> _WRITTEN INSTRUCTION_
Copy every line of the records below that holds the word "script".

## BEGIN

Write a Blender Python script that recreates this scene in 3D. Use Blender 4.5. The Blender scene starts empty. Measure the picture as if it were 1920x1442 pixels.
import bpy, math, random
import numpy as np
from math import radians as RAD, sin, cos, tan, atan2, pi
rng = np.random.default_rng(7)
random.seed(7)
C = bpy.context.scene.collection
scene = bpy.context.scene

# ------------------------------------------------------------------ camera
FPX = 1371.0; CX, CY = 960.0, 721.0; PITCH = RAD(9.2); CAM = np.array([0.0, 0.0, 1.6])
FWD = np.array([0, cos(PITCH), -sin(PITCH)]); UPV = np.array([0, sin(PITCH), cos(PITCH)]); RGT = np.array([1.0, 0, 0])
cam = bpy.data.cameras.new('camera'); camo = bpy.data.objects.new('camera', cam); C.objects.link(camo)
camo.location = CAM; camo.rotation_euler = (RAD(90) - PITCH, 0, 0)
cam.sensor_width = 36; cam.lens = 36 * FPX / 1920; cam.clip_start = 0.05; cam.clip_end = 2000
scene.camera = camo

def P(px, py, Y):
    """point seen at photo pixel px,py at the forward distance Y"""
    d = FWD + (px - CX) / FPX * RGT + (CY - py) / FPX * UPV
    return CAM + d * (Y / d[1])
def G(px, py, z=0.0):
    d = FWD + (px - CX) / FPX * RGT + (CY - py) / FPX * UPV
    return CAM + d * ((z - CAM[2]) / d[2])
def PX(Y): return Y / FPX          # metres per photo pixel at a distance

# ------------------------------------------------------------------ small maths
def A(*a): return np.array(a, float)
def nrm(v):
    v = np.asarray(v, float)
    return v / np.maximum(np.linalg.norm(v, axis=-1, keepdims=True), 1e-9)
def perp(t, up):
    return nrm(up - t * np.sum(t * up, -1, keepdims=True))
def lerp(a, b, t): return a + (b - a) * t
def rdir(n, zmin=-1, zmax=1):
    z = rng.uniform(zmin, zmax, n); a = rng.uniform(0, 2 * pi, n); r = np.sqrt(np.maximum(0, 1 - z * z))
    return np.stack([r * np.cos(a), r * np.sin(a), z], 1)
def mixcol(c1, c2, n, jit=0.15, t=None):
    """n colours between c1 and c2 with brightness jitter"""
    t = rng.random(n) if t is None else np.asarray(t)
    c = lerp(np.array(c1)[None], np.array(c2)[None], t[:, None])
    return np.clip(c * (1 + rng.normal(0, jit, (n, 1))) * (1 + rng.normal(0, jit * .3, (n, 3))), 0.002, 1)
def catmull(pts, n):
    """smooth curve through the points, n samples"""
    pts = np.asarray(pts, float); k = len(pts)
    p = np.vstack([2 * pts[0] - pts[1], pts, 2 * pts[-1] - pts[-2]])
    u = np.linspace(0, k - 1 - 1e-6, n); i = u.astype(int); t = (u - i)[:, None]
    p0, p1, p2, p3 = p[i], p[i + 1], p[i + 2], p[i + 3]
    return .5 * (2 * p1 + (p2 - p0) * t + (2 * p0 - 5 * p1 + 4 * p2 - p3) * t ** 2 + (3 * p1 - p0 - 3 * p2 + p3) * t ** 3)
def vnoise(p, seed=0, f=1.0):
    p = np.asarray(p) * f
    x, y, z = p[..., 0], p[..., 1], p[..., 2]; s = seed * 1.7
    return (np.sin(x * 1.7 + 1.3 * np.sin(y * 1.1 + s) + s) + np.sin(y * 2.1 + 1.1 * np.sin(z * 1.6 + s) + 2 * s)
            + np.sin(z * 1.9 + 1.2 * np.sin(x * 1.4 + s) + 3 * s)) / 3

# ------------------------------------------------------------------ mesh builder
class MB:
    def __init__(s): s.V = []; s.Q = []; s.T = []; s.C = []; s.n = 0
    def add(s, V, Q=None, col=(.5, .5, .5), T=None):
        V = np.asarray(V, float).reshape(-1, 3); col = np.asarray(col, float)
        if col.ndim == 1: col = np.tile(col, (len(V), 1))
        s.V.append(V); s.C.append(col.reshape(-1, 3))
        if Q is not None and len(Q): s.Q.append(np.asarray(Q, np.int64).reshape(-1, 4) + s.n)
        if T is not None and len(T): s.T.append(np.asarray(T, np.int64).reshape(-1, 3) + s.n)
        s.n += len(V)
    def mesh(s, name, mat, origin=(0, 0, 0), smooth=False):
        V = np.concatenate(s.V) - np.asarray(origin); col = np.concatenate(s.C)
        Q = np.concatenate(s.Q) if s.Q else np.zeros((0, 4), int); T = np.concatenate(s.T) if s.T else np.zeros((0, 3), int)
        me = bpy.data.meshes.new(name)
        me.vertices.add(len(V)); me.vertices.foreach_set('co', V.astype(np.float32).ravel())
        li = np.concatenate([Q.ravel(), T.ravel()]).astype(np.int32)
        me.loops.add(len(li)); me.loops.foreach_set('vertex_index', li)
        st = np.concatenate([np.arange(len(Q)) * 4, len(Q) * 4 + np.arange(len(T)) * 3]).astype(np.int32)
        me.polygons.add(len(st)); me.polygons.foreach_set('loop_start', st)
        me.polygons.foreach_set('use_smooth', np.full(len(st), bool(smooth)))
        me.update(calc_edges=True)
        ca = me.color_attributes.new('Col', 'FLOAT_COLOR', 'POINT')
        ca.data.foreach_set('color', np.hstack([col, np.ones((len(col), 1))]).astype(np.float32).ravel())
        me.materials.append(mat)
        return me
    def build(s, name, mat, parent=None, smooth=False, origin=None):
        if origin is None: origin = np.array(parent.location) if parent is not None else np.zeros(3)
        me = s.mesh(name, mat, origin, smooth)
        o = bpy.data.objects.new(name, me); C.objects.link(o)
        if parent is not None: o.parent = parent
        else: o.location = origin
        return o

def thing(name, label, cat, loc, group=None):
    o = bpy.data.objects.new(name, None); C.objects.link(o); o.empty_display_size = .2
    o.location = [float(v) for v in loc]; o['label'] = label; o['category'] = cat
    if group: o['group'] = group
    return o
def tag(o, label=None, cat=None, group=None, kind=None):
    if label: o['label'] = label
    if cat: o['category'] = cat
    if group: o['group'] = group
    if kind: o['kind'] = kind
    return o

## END
## BEGIN

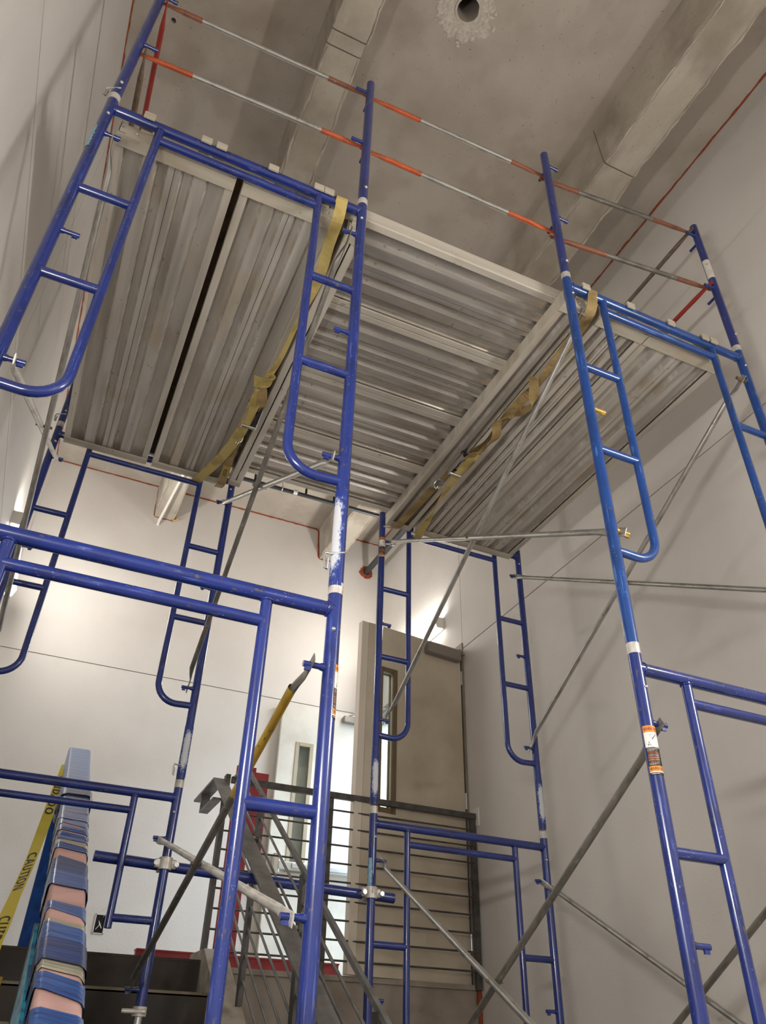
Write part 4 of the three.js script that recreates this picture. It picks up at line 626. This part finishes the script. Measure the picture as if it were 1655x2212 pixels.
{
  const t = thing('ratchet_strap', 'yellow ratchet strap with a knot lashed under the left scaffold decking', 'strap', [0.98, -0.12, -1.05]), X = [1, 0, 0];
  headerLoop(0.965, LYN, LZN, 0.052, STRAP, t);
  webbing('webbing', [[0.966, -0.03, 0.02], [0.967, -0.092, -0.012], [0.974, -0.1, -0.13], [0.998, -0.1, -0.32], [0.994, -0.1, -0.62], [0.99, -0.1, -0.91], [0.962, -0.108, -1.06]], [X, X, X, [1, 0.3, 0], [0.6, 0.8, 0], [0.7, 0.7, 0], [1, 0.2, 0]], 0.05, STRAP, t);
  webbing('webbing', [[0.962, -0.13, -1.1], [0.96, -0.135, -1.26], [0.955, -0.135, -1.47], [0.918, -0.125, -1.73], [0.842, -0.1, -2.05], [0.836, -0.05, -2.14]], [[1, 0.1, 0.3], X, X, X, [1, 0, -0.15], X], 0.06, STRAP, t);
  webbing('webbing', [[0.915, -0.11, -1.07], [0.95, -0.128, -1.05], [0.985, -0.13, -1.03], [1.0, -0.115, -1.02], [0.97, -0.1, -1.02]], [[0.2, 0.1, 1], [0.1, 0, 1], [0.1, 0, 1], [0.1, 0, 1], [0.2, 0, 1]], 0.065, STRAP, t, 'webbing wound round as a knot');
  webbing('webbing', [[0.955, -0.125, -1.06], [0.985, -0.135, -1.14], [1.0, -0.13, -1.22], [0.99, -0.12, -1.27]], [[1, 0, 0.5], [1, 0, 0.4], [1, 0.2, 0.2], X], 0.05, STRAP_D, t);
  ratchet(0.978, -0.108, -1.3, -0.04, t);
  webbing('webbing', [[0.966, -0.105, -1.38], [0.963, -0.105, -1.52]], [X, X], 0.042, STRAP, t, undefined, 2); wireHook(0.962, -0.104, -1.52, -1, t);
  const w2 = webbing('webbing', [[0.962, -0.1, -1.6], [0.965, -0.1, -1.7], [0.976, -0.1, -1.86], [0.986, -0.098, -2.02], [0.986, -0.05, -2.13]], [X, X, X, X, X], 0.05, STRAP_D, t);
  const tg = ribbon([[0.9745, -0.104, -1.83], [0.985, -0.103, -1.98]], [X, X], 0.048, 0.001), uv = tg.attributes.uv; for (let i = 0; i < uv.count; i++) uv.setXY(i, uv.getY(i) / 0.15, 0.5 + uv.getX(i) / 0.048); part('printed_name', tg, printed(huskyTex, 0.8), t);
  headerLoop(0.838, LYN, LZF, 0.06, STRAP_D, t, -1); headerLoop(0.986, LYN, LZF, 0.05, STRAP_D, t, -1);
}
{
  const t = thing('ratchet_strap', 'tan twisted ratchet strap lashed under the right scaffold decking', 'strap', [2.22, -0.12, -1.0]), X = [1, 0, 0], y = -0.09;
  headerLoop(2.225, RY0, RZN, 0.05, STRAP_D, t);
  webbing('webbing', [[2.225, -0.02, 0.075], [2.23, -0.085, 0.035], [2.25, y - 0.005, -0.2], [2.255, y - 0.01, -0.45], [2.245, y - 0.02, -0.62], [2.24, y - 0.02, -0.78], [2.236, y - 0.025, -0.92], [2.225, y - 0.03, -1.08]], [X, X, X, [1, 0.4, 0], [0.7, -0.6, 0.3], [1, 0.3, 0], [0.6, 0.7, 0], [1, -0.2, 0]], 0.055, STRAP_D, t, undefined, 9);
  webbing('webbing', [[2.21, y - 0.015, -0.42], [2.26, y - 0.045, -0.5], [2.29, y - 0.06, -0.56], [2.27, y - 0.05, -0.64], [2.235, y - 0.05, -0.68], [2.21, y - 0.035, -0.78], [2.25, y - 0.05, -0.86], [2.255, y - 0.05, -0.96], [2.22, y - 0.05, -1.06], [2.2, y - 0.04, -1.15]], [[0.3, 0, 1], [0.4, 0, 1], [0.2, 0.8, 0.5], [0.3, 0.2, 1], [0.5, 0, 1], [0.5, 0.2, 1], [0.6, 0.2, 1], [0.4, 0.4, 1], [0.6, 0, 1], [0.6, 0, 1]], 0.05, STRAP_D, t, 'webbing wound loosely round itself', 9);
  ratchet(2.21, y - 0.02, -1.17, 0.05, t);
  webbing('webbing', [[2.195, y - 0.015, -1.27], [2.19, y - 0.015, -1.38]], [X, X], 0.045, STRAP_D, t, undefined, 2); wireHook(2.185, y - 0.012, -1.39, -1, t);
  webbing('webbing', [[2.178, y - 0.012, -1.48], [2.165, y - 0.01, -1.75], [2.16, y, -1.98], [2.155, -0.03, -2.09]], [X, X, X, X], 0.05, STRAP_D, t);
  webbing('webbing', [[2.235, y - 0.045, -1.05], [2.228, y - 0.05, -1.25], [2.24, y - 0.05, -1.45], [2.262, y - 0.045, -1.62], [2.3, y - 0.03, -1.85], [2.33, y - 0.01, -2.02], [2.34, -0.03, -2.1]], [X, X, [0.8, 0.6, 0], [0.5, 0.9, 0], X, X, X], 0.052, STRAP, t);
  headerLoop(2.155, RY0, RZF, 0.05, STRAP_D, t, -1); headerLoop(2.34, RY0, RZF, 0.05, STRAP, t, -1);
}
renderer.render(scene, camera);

## END
## BEGIN

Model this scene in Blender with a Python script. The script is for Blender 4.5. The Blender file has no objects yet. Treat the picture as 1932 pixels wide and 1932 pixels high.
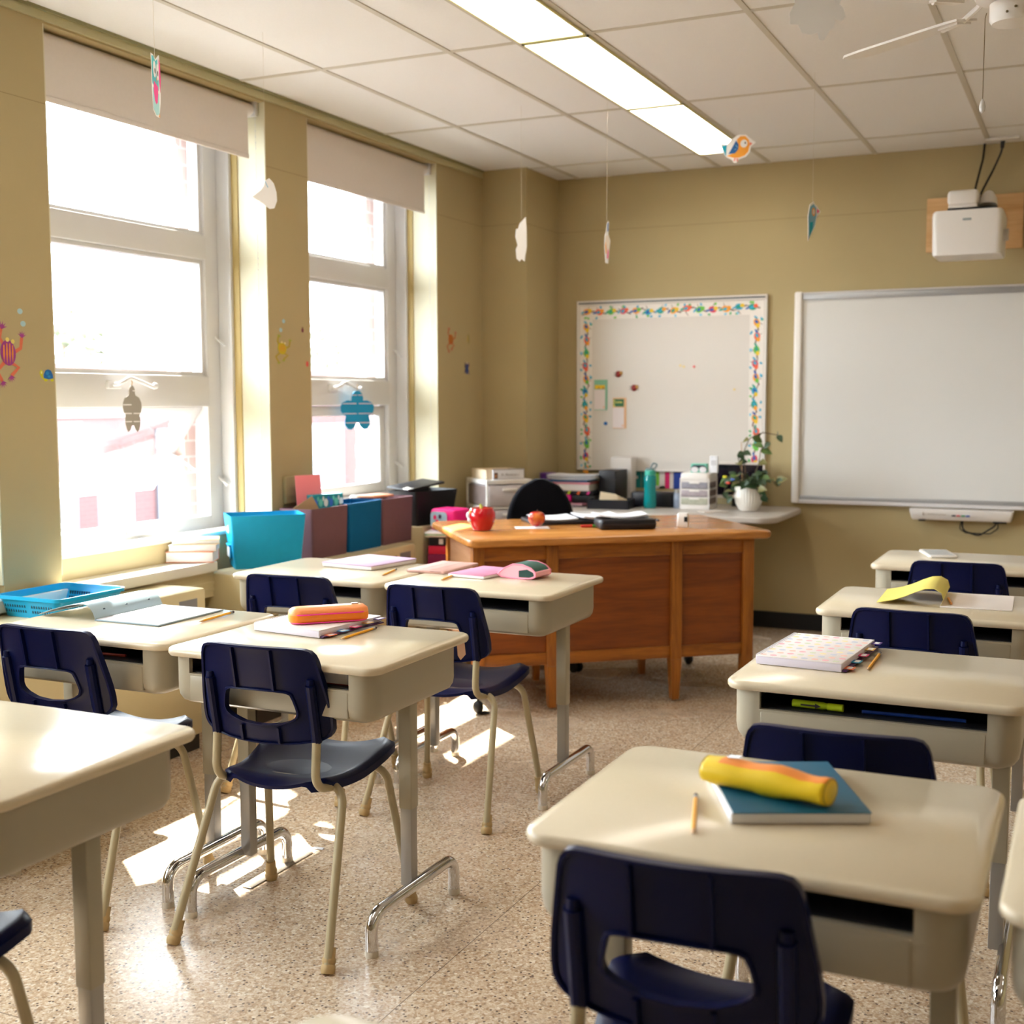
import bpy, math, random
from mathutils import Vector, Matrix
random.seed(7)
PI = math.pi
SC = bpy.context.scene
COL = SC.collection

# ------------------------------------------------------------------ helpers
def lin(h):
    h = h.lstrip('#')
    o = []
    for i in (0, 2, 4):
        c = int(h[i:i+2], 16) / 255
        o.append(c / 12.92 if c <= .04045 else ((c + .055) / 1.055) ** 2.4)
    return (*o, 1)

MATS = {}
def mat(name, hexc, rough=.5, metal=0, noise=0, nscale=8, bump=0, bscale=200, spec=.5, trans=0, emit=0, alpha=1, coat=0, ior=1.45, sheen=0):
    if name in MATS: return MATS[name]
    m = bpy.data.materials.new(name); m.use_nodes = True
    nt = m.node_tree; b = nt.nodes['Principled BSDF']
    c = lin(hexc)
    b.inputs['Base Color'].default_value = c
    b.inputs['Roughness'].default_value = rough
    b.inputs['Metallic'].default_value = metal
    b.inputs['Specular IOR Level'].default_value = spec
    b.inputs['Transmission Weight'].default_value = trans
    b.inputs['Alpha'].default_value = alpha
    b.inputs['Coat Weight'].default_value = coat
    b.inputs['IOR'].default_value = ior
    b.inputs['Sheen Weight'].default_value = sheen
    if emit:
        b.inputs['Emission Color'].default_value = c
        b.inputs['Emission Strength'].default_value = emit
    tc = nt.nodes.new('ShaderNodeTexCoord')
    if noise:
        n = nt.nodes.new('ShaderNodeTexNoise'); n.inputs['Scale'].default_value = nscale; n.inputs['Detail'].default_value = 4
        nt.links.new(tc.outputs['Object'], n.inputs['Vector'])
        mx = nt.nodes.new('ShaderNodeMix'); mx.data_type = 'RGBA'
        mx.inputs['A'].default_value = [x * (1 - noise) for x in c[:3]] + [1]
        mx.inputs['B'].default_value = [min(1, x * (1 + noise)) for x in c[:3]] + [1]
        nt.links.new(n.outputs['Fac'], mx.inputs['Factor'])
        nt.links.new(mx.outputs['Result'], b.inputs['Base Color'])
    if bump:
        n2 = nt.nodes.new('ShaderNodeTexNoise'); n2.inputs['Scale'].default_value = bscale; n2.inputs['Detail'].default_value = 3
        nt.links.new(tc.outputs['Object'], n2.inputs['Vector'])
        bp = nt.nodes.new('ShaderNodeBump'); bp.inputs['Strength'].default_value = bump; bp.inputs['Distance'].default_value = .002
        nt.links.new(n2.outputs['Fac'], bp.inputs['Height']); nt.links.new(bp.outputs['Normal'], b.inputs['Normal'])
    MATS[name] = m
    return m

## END

> _SOLUTION TO THIS PROBLEM_
Write a Blender Python script that recreates this scene in 3D. Use Blender 4.5. The Blender scene starts empty. Measure the picture as if it were 1920x1442 pixels.
Write part 4 of the three.js script that recreates this picture. It picks up at line 626. This part finishes the script. Measure the picture as if it were 1655x2212 pixels.
Model this scene in Blender with a Python script. The script is for Blender 4.5. The Blender file has no objects yet. Treat the picture as 1932 pixels wide and 1932 pixels high.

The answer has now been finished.